| Exercise instructions |
Only the lines from the start of the data through the line containing "return U0+F*(a*cr_+b*sr_), V0-F*(-a*sr_+b*cr_)" should be written out, exactly as they are, with both ends included and the pictures left out.

** Start Given data **

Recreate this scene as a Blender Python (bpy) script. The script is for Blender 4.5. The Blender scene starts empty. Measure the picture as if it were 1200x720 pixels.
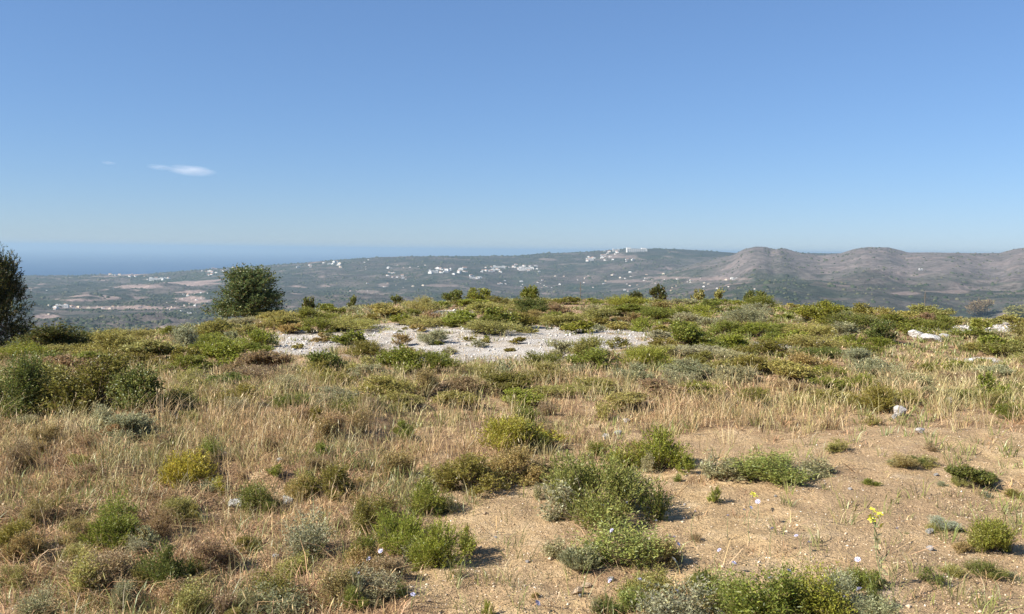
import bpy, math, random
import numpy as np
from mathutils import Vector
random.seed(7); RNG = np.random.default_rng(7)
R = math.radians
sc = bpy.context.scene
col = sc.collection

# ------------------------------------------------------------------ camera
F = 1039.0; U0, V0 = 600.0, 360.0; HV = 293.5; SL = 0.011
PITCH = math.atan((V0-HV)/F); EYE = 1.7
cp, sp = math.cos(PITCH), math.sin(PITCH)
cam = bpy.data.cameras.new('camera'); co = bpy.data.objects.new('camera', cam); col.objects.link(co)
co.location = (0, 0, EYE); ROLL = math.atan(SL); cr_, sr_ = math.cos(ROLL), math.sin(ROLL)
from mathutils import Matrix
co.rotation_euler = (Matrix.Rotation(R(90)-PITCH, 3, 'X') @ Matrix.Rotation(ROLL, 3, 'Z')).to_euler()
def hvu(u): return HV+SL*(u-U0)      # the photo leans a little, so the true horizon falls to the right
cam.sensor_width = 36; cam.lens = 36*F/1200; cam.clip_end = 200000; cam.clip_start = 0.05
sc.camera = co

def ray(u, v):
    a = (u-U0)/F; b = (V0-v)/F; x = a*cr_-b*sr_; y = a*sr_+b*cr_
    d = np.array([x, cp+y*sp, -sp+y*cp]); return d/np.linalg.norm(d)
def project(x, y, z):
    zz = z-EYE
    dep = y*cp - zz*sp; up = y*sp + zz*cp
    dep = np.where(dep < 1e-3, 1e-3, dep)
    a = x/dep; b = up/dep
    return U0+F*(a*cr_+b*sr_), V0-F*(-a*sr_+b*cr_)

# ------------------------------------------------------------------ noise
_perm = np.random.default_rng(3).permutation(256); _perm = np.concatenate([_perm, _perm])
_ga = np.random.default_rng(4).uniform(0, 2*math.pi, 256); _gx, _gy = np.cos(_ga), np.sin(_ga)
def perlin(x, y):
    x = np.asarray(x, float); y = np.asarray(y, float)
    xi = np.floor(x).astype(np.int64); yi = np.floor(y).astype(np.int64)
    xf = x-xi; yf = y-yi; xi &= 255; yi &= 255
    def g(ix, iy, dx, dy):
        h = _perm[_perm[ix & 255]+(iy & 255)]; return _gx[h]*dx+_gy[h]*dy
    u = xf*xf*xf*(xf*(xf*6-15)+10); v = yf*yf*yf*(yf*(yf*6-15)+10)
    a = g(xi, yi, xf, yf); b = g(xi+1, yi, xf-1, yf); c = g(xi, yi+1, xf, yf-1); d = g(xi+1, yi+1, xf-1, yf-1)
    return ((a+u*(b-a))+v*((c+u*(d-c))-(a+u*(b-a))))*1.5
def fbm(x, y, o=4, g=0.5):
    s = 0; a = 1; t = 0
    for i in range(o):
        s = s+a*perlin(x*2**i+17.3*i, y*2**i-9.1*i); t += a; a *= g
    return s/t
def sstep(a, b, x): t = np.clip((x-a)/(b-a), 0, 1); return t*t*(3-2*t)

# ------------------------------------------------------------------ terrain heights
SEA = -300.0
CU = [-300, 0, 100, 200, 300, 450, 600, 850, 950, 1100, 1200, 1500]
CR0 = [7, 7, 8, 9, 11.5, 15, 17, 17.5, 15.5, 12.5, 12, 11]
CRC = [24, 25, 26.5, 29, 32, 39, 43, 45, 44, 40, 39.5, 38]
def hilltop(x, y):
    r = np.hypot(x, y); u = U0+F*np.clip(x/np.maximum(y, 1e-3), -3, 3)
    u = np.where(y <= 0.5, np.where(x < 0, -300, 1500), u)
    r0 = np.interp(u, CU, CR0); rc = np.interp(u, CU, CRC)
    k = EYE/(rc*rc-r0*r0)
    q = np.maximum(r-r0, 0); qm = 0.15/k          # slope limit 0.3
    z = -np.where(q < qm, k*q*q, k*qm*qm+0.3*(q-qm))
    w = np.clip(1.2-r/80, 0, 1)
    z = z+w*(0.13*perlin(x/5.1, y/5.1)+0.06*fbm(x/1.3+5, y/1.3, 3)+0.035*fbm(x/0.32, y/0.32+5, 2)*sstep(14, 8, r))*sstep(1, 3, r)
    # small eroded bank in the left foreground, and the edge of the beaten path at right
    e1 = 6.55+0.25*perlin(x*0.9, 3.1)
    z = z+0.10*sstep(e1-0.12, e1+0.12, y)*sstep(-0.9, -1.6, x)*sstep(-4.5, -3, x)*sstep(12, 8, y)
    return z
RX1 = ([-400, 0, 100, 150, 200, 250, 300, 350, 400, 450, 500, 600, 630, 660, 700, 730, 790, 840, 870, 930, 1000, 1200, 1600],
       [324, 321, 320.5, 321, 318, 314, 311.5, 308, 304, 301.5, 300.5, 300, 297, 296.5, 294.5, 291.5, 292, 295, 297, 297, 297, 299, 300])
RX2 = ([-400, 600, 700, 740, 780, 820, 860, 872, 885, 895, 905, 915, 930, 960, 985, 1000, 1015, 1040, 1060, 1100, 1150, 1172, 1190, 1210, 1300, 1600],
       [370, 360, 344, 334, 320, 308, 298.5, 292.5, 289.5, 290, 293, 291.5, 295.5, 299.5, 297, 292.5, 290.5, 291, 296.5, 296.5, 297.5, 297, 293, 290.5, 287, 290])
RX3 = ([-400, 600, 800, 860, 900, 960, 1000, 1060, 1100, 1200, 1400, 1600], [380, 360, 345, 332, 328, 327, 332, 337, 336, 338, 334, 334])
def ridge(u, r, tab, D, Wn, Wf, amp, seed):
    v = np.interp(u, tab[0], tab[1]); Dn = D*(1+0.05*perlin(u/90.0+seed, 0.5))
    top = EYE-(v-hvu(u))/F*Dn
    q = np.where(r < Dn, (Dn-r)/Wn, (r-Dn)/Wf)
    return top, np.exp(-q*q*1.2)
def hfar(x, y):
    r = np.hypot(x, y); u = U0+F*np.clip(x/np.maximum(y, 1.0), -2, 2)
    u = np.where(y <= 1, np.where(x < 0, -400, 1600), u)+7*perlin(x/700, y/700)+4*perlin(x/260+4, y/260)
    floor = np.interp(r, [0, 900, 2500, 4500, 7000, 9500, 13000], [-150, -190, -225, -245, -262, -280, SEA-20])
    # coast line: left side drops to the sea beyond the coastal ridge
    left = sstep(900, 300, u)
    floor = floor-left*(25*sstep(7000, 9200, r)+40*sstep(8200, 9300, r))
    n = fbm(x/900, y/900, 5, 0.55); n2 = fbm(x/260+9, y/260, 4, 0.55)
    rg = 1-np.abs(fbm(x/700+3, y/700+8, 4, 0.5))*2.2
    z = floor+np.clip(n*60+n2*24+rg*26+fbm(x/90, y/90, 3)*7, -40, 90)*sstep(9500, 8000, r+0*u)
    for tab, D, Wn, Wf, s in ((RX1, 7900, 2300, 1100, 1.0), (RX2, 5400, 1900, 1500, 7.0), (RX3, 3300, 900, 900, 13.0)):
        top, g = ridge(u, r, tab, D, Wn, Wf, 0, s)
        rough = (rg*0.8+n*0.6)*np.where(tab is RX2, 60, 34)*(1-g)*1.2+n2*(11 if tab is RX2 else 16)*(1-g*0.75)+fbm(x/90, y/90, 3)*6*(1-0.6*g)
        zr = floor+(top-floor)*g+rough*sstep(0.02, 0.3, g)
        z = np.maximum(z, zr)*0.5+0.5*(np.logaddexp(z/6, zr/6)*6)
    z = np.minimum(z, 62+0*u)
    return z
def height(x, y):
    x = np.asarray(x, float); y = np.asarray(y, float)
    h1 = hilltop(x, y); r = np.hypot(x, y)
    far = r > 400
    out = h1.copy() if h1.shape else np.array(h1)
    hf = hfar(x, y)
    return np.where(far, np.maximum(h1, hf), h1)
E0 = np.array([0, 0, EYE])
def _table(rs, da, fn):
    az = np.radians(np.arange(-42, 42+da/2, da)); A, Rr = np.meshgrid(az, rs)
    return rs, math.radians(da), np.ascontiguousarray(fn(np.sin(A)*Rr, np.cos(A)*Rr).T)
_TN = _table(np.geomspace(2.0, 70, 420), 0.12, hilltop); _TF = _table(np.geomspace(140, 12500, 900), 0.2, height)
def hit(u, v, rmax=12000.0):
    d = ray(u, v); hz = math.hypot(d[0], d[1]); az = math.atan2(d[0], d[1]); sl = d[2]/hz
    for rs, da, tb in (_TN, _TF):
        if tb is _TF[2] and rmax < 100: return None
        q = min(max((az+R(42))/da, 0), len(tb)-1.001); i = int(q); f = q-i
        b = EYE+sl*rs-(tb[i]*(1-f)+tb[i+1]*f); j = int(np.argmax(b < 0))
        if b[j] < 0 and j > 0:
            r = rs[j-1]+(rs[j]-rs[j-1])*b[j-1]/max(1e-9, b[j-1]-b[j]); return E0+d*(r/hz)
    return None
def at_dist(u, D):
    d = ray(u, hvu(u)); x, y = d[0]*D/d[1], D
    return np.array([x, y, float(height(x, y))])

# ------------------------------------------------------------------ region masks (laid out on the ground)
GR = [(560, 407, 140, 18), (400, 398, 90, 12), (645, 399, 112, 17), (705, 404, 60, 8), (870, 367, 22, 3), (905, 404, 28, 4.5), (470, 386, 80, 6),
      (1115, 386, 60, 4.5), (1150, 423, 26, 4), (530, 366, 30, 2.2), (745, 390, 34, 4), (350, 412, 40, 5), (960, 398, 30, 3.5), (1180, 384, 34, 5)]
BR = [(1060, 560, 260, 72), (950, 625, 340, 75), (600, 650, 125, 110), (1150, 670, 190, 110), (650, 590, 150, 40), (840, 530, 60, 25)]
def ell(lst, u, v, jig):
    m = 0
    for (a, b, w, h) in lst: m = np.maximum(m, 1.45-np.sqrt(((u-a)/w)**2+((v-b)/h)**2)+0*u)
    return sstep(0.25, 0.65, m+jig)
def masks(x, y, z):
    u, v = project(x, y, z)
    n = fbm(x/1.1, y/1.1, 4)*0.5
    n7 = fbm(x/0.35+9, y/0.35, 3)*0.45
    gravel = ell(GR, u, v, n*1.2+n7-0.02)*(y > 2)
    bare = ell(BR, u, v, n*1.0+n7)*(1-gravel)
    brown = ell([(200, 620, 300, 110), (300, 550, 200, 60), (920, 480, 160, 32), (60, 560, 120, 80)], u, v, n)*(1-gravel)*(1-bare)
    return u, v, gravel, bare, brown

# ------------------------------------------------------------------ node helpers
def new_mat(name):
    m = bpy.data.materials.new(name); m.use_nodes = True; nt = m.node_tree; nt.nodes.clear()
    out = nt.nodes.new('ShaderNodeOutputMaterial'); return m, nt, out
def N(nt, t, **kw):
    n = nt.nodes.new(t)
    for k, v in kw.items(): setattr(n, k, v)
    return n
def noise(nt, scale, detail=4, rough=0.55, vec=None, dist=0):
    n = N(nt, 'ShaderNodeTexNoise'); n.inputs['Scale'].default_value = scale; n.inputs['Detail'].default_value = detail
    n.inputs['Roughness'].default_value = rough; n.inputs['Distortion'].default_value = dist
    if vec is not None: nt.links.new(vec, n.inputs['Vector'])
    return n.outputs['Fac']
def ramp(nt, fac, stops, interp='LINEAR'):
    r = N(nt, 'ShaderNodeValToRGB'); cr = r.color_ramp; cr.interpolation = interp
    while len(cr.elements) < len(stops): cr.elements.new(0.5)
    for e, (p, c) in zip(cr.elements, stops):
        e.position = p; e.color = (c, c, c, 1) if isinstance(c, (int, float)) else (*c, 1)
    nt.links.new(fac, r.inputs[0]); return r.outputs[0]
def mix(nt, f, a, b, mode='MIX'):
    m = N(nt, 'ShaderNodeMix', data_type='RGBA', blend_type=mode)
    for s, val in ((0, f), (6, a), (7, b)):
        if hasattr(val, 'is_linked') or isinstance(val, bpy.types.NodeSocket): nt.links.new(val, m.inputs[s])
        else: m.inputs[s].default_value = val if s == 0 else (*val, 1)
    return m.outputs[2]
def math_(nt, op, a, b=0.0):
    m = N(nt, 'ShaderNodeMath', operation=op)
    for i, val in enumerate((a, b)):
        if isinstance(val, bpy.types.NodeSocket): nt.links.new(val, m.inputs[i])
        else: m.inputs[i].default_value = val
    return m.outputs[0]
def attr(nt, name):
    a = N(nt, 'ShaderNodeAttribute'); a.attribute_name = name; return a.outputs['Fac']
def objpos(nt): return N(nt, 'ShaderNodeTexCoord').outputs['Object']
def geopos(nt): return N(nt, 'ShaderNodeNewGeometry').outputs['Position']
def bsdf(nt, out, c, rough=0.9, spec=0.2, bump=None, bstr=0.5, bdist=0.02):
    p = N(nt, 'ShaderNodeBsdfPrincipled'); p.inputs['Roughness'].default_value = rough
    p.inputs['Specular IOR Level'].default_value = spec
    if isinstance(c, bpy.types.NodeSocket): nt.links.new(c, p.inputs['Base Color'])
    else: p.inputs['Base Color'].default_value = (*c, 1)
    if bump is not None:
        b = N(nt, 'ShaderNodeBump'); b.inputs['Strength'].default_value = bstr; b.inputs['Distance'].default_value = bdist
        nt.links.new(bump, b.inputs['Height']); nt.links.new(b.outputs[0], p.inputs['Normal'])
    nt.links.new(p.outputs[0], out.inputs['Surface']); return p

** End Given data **

| Completed exercise |
Recreate this scene as a Blender Python (bpy) script. The script is for Blender 4.5. The Blender scene starts empty. Measure the picture as if it were 1200x720 pixels.
import bpy, math, random
import numpy as np
from mathutils import Vector
random.seed(7); RNG = np.random.default_rng(7)
R = math.radians
sc = bpy.context.scene
col = sc.collection

# ------------------------------------------------------------------ camera
F = 1039.0; U0, V0 = 600.0, 360.0; HV = 293.5; SL = 0.011
PITCH = math.atan((V0-HV)/F); EYE = 1.7
cp, sp = math.cos(PITCH), math.sin(PITCH)
cam = bpy.data.cameras.new('camera'); co = bpy.data.objects.new('camera', cam); col.objects.link(co)
co.location = (0, 0, EYE); ROLL = math.atan(SL); cr_, sr_ = math.cos(ROLL), math.sin(ROLL)
from mathutils import Matrix
co.rotation_euler = (Matrix.Rotation(R(90)-PITCH, 3, 'X') @ Matrix.Rotation(ROLL, 3, 'Z')).to_euler()
def hvu(u): return HV+SL*(u-U0)      # the photo leans a little, so the true horizon falls to the right
cam.sensor_width = 36; cam.lens = 36*F/1200; cam.clip_end = 200000; cam.clip_start = 0.05
sc.camera = co

def ray(u, v):
    a = (u-U0)/F; b = (V0-v)/F; x = a*cr_-b*sr_; y = a*sr_+b*cr_
    d = np.array([x, cp+y*sp, -sp+y*cp]); return d/np.linalg.norm(d)
def project(x, y, z):
    zz = z-EYE
    dep = y*cp - zz*sp; up = y*sp + zz*cp
    dep = np.where(dep < 1e-3, 1e-3, dep)
    a = x/dep; b = up/dep
    return U0+F*(a*cr_+b*sr_), V0-F*(-a*sr_+b*cr_)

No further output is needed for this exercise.